_COLLECTED MATERIAL_

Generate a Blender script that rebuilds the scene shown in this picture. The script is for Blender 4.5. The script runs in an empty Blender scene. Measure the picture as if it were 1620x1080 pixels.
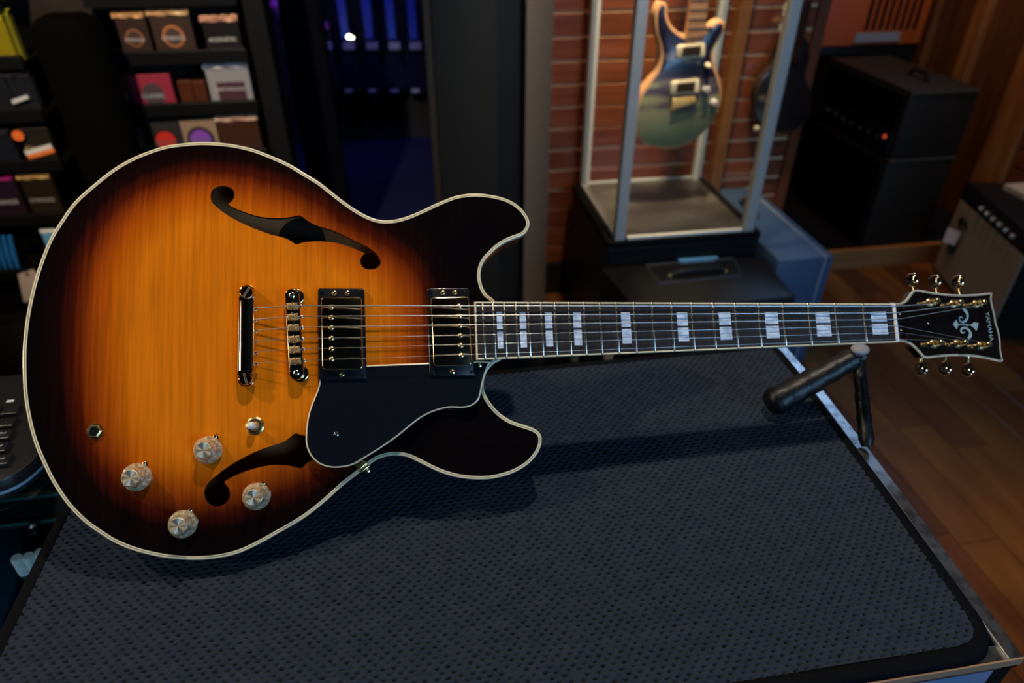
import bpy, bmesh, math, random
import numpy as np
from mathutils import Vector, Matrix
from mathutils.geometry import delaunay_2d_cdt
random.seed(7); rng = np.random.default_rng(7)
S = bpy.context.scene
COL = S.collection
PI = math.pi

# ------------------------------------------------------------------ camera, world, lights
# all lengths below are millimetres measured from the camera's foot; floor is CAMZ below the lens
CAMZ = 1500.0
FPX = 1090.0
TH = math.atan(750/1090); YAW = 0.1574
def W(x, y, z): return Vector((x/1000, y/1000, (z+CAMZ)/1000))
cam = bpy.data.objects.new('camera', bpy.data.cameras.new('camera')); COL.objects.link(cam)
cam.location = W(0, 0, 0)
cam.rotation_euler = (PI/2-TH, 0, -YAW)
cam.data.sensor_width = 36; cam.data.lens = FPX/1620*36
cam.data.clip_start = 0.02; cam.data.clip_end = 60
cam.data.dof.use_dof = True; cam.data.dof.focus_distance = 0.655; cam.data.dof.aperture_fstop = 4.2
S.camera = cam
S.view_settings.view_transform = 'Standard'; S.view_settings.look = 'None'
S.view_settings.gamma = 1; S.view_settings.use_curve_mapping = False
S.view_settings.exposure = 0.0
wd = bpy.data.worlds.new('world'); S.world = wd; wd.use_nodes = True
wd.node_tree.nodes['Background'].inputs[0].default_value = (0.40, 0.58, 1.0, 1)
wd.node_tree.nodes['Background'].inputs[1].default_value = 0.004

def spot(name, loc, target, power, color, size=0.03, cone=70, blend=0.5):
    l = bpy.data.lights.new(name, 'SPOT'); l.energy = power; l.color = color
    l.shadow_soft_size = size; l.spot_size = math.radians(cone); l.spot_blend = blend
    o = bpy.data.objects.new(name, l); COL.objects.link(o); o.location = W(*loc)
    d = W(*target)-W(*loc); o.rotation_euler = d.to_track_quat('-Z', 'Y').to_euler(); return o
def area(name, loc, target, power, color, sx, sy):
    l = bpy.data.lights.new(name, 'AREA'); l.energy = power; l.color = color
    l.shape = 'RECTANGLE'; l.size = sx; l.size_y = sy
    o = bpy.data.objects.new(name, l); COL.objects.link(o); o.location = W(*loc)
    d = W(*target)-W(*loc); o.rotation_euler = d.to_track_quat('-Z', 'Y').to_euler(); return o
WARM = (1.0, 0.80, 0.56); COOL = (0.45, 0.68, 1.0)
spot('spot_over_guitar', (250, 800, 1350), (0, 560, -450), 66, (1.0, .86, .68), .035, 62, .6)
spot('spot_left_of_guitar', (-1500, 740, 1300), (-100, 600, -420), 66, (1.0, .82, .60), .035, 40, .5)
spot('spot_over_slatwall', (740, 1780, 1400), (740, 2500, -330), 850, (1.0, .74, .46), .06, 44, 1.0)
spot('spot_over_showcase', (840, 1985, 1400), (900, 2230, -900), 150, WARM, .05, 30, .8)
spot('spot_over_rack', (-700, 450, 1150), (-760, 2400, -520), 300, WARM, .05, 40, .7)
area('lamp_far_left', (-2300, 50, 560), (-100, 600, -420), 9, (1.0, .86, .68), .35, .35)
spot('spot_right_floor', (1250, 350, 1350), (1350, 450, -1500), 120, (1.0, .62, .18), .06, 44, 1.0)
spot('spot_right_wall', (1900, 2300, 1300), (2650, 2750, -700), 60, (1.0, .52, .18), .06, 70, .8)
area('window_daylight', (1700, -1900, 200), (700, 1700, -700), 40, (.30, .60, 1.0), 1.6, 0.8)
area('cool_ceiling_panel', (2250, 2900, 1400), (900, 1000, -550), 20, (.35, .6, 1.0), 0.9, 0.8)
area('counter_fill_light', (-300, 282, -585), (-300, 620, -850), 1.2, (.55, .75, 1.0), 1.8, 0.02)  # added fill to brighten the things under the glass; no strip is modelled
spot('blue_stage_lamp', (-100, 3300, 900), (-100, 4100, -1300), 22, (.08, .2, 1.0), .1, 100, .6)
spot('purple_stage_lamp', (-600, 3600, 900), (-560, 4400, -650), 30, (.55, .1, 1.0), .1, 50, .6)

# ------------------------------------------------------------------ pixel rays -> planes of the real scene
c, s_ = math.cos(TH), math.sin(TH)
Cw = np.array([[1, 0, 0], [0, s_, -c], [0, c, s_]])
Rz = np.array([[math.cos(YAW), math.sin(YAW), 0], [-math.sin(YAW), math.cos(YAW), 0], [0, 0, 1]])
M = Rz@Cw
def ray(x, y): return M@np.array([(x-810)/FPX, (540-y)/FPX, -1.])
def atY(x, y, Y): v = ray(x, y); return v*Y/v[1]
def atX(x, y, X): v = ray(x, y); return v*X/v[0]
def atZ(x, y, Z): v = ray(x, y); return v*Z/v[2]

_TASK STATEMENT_
Without the pictures, write out all of the material exactly.

_THE COMPLETED TASK_
Generate a Blender script that rebuilds the scene shown in this picture. The script is for Blender 4.5. The script runs in an empty Blender scene. Measure the picture as if it were 1620x1080 pixels.
import bpy, bmesh, math, random
import numpy as np
from mathutils import Vector, Matrix
from mathutils.geometry import delaunay_2d_cdt
random.seed(7); rng = np.random.default_rng(7)
S = bpy.context.scene
COL = S.collection
PI = math.pi

# ------------------------------------------------------------------ camera, world, lights
# all lengths below are millimetres measured from the camera's foot; floor is CAMZ below the lens
CAMZ = 1500.0
FPX = 1090.0
TH = math.atan(750/1090); YAW = 0.1574
def W(x, y, z): return Vector((x/1000, y/1000, (z+CAMZ)/1000))
cam = bpy.data.objects.new('camera', bpy.data.cameras.new('camera')); COL.objects.link(cam)
cam.location = W(0, 0, 0)
cam.rotation_euler = (PI/2-TH, 0, -YAW)
cam.data.sensor_width = 36; cam.data.lens = FPX/1620*36
cam.data.clip_start = 0.02; cam.data.clip_end = 60
cam.data.dof.use_dof = True; cam.data.dof.focus_distance = 0.655; cam.data.dof.aperture_fstop = 4.2
S.camera = cam
S.view_settings.view_transform = 'Standard'; S.view_settings.look = 'None'
S.view_settings.gamma = 1; S.view_settings.use_curve_mapping = False
S.view_settings.exposure = 0.0
wd = bpy.data.worlds.new('world'); S.world = wd; wd.use_nodes = True
wd.node_tree.nodes['Background'].inputs[0].default_value = (0.40, 0.58, 1.0, 1)
wd.node_tree.nodes['Background'].inputs[1].default_value = 0.004

def spot(name, loc, target, power, color, size=0.03, cone=70, blend=0.5):
    l = bpy.data.lights.new(name, 'SPOT'); l.energy = power; l.color = color
    l.shadow_soft_size = size; l.spot_size = math.radians(cone); l.spot_blend = blend
    o = bpy.data.objects.new(name, l); COL.objects.link(o); o.location = W(*loc)
    d = W(*target)-W(*loc); o.rotation_euler = d.to_track_quat('-Z', 'Y').to_euler(); return o
def area(name, loc, target, power, color, sx, sy):
    l = bpy.data.lights.new(name, 'AREA'); l.energy = power; l.color = color
    l.shape = 'RECTANGLE'; l.size = sx; l.size_y = sy
    o = bpy.data.objects.new(name, l); COL.objects.link(o); o.location = W(*loc)
    d = W(*target)-W(*loc); o.rotation_euler = d.to_track_quat('-Z', 'Y').to_euler(); return o
WARM = (1.0, 0.80, 0.56); COOL = (0.45, 0.68, 1.0)
spot('spot_over_guitar', (250, 800, 1350), (0, 560, -450), 66, (1.0, .86, .68), .035, 62, .6)
spot('spot_left_of_guitar', (-1500, 740, 1300), (-100, 600, -420), 66, (1.0, .82, .60), .035, 40, .5)
spot('spot_over_slatwall', (740, 1780, 1400), (740, 2500, -330), 850, (1.0, .74, .46), .06, 44, 1.0)
spot('spot_over_showcase', (840, 1985, 1400), (900, 2230, -900), 150, WARM, .05, 30, .8)
spot('spot_over_rack', (-700, 450, 1150), (-760, 2400, -520), 300, WARM, .05, 40, .7)
area('lamp_far_left', (-2300, 50, 560), (-100, 600, -420), 9, (1.0, .86, .68), .35, .35)
spot('spot_right_floor', (1250, 350, 1350), (1350, 450, -1500), 120, (1.0, .62, .18), .06, 44, 1.0)
spot('spot_right_wall', (1900, 2300, 1300), (2650, 2750, -700), 60, (1.0, .52, .18), .06, 70, .8)
area('window_daylight', (1700, -1900, 200), (700, 1700, -700), 40, (.30, .60, 1.0), 1.6, 0.8)
area('cool_ceiling_panel', (2250, 2900, 1400), (900, 1000, -550), 20, (.35, .6, 1.0), 0.9, 0.8)
area('counter_fill_light', (-300, 282, -585), (-300, 620, -850), 1.2, (.55, .75, 1.0), 1.8, 0.02)  # added fill to brighten the things under the glass; no strip is modelled
spot('blue_stage_lamp', (-100, 3300, 900), (-100, 4100, -1300), 22, (.08, .2, 1.0), .1, 100, .6)
spot('purple_stage_lamp', (-600, 3600, 900), (-560, 4400, -650), 30, (.55, .1, 1.0), .1, 50, .6)

# ------------------------------------------------------------------ pixel rays -> planes of the real scene
c, s_ = math.cos(TH), math.sin(TH)
Cw = np.array([[1, 0, 0], [0, s_, -c], [0, c, s_]])
Rz = np.array([[math.cos(YAW), math.sin(YAW), 0], [-math.sin(YAW), math.cos(YAW), 0], [0, 0, 1]])
M = Rz@Cw
def ray(x, y): return M@np.array([(x-810)/FPX, (540-y)/FPX, -1.])
def atY(x, y, Y): v = ray(x, y); return v*Y/v[1]
def atX(x, y, X): v = ray(x, y); return v*X/v[0]
def atZ(x, y, Z): v = ray(x, y); return v*Z/v[2]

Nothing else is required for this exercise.